I've done right things at the right time: Tata
Business Standard
— June 24, 2004
At a glittering gathering at the annual Business Standard Awards function in Mumbai on Tuesday,
Tata group Chairman Ratan Tata accepted Business Standard’s CEO of the Year award.
“All I have contributed is to continue to operate in the traditions of the group and do the right
things and at the right time,” Tata said, while thanking “the thousands of Tata employees on the
behalf of whom I am accepting this award”.
At the awards function, which also marked the official announcement of the partnership of
Financial Times of the UK with Business Standard, Defence Minister Pranab Mukherjee, who was the
chief guest, said: “The United Progressive Alliance government is committed to pushing ahead with
the reforms process, and industry should give up all apprehensions on this count. We are all very
lucky to have a combination of Manmohan Singh as the prime minister, P
Chidambaram as the finance minister and Montek Singh Ahluwalia as the deputy chairman of the Planning Commission. There
should be no doubt that the government is fully committed to taking reforms
forward,” he said.
In his welcome address, Business Standard Ltd Chairman T Thomas recounted the sustained dialogue
between Business Standard and Financial Times that started 11 years ago.
The Best Car of the Year went to the new Honda City, while the Best Imported Car of the Year
honour went to the Subaru Forester, a sports utility vehicle. The Honda Eterno was honoured as
the Best Scooter of the Year and the Bajaj Wind 125, the best motorcycle.
In the business category, the first award for the evening went to honour the Fund Manager of the
Year, an award jointly shared by two fund managers from the Franklin Templeton fund house: R
Sukumar, chief investment officer (equity) and Nilesh Shah, chief investment officer (debt).
Shah moved to Prudential ICICI as chief investment officer earlier this month. In his acceptance
speech, Shah said: “This award recognises the sweat and blood that fund managers put in. It’s the
fund managers who deserve the award more than the funds.”
The award for the Banker of the Year went to V P Shetty, chairman of the Kolkata-based UCO Bank,
who steered the bank out of 11 years of losses.
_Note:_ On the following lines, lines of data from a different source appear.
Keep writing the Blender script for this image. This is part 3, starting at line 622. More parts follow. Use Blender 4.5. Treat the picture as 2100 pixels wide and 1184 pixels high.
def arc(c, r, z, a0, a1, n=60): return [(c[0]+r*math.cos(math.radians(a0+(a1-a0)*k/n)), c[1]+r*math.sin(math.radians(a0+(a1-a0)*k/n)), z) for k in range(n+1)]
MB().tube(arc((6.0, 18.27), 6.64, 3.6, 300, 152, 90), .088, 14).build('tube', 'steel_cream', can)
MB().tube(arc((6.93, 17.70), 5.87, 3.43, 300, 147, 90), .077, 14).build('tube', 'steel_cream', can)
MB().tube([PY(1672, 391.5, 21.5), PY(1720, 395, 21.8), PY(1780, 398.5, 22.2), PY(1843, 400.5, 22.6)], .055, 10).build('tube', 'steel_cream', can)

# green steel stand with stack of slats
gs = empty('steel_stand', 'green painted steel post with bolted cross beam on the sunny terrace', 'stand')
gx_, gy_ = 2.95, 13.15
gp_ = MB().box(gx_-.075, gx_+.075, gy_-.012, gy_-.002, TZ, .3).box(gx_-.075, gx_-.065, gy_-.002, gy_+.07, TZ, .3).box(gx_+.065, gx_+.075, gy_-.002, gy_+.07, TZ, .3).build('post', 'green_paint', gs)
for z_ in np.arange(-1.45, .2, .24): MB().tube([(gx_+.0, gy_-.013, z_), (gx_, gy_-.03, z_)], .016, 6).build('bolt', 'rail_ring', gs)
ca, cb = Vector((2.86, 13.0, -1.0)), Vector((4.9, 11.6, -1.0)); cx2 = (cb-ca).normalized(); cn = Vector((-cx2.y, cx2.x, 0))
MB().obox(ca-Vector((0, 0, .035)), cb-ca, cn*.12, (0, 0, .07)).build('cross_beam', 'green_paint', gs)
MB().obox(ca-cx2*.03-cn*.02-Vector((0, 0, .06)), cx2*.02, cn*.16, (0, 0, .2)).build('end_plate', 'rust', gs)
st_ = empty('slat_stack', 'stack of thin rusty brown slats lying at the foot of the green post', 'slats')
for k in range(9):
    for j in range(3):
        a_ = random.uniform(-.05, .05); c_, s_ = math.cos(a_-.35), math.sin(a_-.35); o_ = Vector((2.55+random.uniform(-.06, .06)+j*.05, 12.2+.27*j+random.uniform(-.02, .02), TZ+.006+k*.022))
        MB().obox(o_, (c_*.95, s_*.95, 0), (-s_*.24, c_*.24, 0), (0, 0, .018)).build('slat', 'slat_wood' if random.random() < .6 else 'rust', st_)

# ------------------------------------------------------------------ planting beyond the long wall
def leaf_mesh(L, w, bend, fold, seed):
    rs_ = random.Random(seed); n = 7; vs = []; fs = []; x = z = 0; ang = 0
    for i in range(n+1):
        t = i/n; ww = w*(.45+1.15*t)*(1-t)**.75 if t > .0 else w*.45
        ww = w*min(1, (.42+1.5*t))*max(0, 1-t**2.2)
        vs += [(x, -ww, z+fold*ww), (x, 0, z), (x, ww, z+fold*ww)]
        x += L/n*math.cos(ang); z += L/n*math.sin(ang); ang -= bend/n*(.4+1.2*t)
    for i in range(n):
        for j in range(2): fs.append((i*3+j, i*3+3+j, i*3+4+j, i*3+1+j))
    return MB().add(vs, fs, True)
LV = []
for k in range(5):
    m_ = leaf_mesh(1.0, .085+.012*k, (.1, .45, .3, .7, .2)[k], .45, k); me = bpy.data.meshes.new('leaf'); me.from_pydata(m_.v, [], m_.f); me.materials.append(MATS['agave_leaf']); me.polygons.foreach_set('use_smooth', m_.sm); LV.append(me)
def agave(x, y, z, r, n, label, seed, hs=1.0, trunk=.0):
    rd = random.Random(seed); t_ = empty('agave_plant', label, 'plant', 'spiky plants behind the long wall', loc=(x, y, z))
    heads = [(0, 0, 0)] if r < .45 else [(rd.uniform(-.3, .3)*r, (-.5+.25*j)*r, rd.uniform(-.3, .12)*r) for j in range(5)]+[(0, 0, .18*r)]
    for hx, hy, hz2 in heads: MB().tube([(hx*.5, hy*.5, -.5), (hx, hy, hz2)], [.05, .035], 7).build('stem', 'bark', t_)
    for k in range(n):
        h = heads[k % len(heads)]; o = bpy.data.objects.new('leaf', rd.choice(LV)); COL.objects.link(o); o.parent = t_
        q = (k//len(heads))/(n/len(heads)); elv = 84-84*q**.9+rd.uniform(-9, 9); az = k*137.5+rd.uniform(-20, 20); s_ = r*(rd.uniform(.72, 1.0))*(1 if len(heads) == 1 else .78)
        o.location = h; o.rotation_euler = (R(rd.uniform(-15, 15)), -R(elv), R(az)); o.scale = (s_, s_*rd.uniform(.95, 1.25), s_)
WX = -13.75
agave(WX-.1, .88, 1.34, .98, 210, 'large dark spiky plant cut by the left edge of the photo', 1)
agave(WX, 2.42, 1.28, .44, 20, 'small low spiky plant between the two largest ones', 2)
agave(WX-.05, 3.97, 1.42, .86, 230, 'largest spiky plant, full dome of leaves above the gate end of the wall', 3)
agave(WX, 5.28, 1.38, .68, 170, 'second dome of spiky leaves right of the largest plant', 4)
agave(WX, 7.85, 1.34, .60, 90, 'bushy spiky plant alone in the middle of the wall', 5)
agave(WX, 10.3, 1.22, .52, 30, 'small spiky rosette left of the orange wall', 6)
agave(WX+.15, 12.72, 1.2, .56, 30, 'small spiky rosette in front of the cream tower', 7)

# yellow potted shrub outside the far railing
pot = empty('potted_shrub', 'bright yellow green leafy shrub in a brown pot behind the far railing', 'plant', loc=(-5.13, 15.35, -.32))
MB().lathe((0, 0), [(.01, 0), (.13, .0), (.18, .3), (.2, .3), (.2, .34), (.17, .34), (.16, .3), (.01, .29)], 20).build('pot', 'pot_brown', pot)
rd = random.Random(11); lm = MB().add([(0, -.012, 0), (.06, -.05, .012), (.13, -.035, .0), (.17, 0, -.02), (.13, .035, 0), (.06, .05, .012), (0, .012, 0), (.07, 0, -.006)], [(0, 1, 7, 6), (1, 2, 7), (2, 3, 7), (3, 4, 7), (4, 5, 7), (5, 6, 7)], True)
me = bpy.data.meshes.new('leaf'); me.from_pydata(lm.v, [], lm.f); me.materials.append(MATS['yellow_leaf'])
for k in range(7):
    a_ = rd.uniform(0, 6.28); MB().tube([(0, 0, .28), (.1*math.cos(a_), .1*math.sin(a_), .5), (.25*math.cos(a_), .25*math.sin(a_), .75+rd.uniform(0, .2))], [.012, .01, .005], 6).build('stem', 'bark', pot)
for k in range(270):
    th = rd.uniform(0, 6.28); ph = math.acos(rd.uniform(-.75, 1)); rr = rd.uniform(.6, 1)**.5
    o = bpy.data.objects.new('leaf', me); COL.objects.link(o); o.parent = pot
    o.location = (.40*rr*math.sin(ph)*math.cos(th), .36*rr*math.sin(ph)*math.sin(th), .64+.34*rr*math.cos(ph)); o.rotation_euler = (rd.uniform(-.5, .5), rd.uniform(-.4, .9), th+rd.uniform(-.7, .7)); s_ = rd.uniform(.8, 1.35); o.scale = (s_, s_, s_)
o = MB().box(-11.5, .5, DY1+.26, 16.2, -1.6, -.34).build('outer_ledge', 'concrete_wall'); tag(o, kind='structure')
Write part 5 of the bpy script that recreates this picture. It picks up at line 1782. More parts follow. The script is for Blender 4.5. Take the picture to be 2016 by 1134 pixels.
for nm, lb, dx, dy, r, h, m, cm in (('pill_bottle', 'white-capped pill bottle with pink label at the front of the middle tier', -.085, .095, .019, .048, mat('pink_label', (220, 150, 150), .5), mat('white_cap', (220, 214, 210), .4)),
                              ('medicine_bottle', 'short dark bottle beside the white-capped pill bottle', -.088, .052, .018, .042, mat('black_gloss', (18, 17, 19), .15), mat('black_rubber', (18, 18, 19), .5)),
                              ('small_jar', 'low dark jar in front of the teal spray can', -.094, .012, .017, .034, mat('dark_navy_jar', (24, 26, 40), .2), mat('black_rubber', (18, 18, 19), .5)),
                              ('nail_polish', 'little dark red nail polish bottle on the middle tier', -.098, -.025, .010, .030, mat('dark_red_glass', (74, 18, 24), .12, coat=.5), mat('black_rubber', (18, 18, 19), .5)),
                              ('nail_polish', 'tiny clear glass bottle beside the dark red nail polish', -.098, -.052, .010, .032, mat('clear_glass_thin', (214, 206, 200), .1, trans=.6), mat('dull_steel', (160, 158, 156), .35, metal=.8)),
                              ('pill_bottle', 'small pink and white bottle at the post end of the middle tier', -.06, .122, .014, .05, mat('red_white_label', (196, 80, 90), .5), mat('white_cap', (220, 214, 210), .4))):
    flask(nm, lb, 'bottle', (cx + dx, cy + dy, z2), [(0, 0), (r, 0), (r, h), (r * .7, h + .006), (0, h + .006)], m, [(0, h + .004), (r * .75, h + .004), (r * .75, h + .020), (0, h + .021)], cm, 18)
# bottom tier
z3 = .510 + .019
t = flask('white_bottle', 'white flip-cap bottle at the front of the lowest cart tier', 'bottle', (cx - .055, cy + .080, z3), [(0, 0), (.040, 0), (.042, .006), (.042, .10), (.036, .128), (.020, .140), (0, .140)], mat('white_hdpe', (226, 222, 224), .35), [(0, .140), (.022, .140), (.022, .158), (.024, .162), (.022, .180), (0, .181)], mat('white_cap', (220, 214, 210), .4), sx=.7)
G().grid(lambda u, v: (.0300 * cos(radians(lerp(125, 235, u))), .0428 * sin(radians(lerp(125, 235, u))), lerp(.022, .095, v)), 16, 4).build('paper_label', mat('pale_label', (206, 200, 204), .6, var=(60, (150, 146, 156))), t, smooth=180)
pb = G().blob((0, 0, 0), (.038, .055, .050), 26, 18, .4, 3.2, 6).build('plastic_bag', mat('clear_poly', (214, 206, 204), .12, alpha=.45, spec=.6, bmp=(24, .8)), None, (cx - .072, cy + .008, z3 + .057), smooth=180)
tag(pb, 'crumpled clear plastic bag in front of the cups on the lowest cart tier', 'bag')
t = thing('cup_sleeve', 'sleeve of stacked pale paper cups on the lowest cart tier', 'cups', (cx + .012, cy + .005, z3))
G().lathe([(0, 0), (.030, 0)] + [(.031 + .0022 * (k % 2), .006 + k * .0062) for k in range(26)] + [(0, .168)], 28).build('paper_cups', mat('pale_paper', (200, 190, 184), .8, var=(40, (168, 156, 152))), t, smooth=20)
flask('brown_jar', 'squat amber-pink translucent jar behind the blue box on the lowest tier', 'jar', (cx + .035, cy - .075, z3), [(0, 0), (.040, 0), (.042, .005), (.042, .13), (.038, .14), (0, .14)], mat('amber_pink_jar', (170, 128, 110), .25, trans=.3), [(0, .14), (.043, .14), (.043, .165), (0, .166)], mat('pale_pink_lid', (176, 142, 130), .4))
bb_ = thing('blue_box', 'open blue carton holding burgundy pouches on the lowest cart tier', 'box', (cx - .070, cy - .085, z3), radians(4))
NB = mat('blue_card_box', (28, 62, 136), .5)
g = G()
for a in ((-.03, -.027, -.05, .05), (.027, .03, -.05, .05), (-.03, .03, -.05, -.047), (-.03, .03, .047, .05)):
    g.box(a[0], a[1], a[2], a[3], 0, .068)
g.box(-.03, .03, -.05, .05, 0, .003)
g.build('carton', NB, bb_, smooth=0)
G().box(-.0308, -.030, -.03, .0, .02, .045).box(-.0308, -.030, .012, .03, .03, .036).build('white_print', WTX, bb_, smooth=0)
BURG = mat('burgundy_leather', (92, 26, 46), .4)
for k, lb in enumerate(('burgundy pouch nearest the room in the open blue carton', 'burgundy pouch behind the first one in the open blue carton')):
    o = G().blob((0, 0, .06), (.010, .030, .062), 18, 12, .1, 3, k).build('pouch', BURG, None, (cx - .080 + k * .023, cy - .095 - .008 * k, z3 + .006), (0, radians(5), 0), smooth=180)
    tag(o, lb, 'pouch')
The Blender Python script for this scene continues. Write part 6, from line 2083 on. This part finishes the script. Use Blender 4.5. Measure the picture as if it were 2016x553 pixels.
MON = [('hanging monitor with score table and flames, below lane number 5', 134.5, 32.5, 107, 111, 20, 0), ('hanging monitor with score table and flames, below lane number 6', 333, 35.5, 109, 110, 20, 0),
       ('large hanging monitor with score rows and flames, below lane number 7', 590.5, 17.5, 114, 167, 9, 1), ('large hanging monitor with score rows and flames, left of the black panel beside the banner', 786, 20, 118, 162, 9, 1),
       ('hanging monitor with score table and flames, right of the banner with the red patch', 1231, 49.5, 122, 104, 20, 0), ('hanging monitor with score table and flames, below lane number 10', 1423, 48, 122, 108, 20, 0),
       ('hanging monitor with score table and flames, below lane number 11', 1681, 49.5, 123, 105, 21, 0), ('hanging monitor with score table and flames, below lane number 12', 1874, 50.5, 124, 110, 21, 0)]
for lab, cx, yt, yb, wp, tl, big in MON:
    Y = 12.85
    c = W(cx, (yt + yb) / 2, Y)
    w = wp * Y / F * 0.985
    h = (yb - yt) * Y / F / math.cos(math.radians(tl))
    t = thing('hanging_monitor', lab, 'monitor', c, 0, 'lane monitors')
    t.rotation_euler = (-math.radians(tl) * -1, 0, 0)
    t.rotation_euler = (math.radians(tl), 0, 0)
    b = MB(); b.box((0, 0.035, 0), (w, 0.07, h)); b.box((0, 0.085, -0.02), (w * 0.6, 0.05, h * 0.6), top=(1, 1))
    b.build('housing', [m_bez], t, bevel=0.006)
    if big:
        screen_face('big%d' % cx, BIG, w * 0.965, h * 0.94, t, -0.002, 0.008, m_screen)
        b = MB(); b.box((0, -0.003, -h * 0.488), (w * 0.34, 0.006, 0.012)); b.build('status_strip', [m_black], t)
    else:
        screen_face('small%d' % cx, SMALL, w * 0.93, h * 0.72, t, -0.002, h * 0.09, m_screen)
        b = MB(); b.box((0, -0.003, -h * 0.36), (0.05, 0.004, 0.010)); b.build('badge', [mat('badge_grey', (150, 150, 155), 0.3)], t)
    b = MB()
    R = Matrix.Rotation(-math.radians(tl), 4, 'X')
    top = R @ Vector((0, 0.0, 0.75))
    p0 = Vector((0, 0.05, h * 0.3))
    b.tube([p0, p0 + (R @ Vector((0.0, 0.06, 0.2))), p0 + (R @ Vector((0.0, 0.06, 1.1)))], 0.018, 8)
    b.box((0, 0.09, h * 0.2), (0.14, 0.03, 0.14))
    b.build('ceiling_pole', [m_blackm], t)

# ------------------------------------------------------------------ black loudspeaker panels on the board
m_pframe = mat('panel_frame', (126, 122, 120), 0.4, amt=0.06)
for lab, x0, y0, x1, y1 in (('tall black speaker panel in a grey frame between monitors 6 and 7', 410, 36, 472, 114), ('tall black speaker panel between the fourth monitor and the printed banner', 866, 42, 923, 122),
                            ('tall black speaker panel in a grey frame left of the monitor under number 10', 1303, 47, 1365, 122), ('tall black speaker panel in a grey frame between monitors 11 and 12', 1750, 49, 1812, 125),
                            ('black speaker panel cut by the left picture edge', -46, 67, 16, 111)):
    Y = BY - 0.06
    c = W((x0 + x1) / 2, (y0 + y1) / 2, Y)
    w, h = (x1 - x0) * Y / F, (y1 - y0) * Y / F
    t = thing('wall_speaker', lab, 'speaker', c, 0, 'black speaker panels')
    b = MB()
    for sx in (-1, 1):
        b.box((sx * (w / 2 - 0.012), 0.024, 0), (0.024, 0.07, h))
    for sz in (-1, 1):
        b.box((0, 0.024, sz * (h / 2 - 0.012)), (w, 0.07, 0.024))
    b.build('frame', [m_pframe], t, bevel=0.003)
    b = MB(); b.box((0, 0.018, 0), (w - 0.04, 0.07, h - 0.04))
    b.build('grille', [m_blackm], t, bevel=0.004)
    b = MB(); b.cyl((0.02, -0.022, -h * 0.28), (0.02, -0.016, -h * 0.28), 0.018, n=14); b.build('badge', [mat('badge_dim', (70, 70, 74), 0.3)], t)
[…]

He has been credited with nursing the sick bank to health by taking initiatives to change the
work culture and employee attitude in the bank. “I just followed the age-old strategy — increase
income and reduce costs,” Shetty said in his acceptance speech.
It was an apt moment for Shetty to take a swipe at all the sundry 'experts' who had recommended,
among other things, that the bank follow a narrow banking approach or that it be shut
immediately.
The Ambani brothers, Mukesh and Anil, were honoured
as Billionaires of the Year. The brothers, who
have a 45 per cent stake in Reliance Industries,
India's largest manufacturing conglomerate, have
displaced Wipro Chairman Azim Premji from the
top, a perch that the latter had come to occupy
since the inception of the award four years ago.
First cousin and Reliance executive director Nikhil
Meswani accepted the award on the brothers' behalf.